45 internautes sur 50 ont trouvé ce commentaire utile 
5.0 étoiles sur 5 "Drugs make it better. Drugs make it worse." 7 novembre 2007
Par Jessica Lux - Publié sur Amazon.com
Format:Relié
Nikki Sixx has treated his fans and the memoir-consuming public to a real, live diary of a dope fiend. The Heroin Diaries recounts a dark year in the life of the Motley Crue bandleader/bassist. During 1987, the Crue was on top of the world with the Girls, Girls, Girls album release and world tour, but Nikki was hopelessly addicted to heroin (and coke, and pills, and casual sex), and living a caricature of the rock star lifestyle. (In perhaps the lowest moment of the book, he steals the girlfriend of a member of his management team. Well, he doesn't "steal" her. He meets her, wows her with his rock star style, bends her over some equipment backstage, and moves on. Without any regard for the relationship he just destroyed.)

I had some hesitations about an art-style book written in diary form, with a smattering of lyrics and ink-blot-style illustrations. I'm a huge fan of The Dirt, and at a quick glance, this appeared to be more of a vanity project. Well, don't judge a book by its cover! The Heroin Diaries does contain Nikki's insane drug-addled ramblings, but it is augmented by quotes from band members, ex-girlfriends, photographers, band management, family, and friends. These are interspersed with the rather terse diary entries to provide perspective and context for Nikki's writings. All the players are brutally honest about Nikki's (and their own) failings during the hedonistic days of Motley Crue. (I now forgive the delay of the release of this book--I'm glad the authors and editors spent the time getting these quotes on the record.) The reader is treated to an inside look at what it is like to have all the money in the world and not observe any of the limits of traditional society.
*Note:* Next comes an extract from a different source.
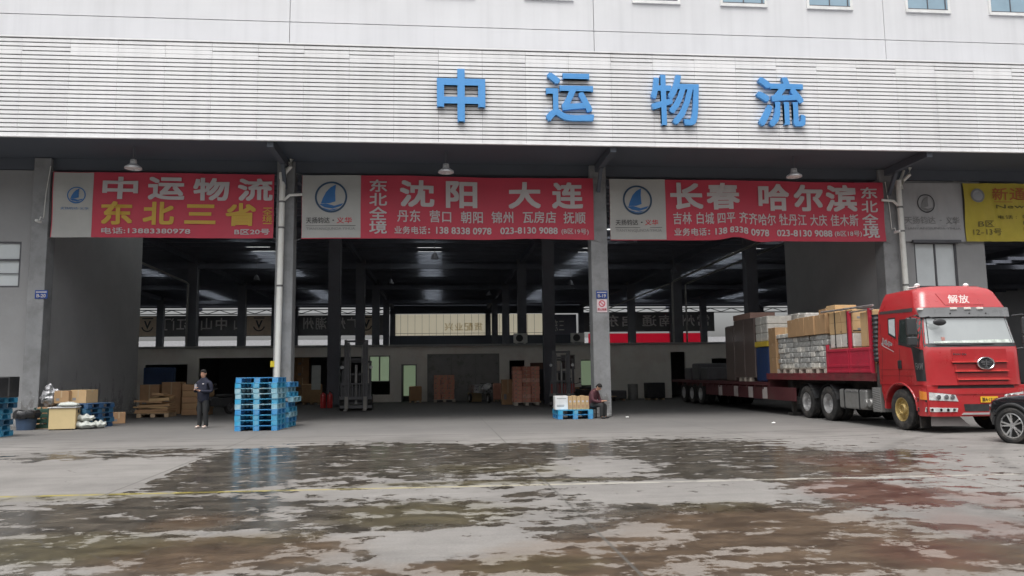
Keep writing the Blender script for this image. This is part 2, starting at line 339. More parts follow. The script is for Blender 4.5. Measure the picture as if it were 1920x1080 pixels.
def field(L, x, y):
    t = 0.
    for cx, cy, a, b, wt in L:
        d = ((x - cx) / a) ** 2 + ((y - cy) / b) ** 2
        if d < 5: t += wt * math.exp(-d * d * .7)
    return t
xs = [-900, -300, -120, -60, -30, -18] + [-13 + .14 * i for i in range(200)] + [18, 30, 60, 120, 300, 900]
ys = [-900, -300, -80, -20, 0, 2, 3] + [3.5 + .12 * i for i in range(150)] + [23, 27, 40, 60, 90, 120, 200, 400, 1200]
me = bpy.data.meshes.new('ground'); nx, ny = len(xs), len(ys)
me.from_pydata([(x, y, 0) for y in ys for x in xs], [], [(j * nx + i, j * nx + i + 1, (j + 1) * nx + i + 1, (j + 1) * nx + i) for j in range(ny - 1) for i in range(nx - 1)])
for nm, L in (('wet', WET), ('brown', BROWN), ('red', RED), ('olive', OLIVE)):
    at = me.attributes.new(nm, 'FLOAT', 'POINT')
    vals = []
    for y in ys:
        for x in xs:
            t = field(L, x, y) if (-15 < x < 17 and 2 < y < 24) else 0
            vals.append(t)
    at.data.foreach_set('value', vals)
gm = bpy.data.materials.new('yard concrete'); gm.use_nodes = True; n = gm.node_tree; N = n.nodes; L_ = n.links; b = N['Principled BSDF']
def nd(t, **k):
    q = N.new(t)
    for kk, v in k.items(): setattr(q, kk, v)
    return q
geo = nd('ShaderNodeNewGeometry')
def noise(sc, det=6, ro=.6, st=None):
    q = nd('ShaderNodeTexNoise'); q.inputs['Scale'].default_value = sc; q.inputs['Detail'].default_value = det; q.inputs['Roughness'].default_value = ro
    if st:
        mp = nd('ShaderNodeMapping'); mp.inputs['Scale'].default_value = st; L_.new(geo.outputs['Position'], mp.inputs[0]); L_.new(mp.outputs[0], q.inputs['Vector'])
    else: L_.new(geo.outputs['Position'], q.inputs['Vector'])
    return q.outputs['Fac']
def mrange(s, a, b_, c, d):
    q = nd('ShaderNodeMapRange'); L_.new(s, q.inputs[0])
    for i, v in enumerate((a, b_, c, d)): q.inputs[i + 1].default_value = v
    return q.outputs[0]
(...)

Nikki and his band shared a love/hate relationship with the drug. Nikki knew it inspired paranoia and ill health, but he craved the escape. His bandmates disliked Nikki's strung-out flakiness, but they also needed the break from Nikki's intensity, and recording sessions were more pleasant when heroin took some of the edge off. Nikki's drug dealer made a lot of money off the rock star, so he was always willing to make special deliveries or go out of his way to get back his customer when Nikki did a stint in rehab.

The Heroin Diaries is a priceless piece of rock history (Nikki loved the as-yet-undiscovered Guns N' Roses and loathed the goody-two-shoes Whitesnake with their reliably decent performances). During this time, Nikki bought out all his band's master tapes from his former record company, which was a musicians-rights coup that has hardly been rivaled in the ensuring two decades. With a gag order on the specifics, he is only able to skirt around the issue, but this is just one of many accomplishments Nikki achieved while addicted to dope. Who knows what he could have done off the stuff? The book's architecture allows Nikki to step fully into the role of dope fiend, without preachy commentary and wisdom of hindsight, while his friends, family, and band provide the context and real-world perspective on his downward spiral. Only at one point does Nikki interrupt his own writings with a note that he was obviously lying to himself and his diary about his relationship with heroin as he was about to embark on tour.

This is drug-addition, rock star style, and recovery-memoir, rock star style. It's a match made in rock n' roll heaven. I'm glad Nikki is still here with us to share his story and keep making music.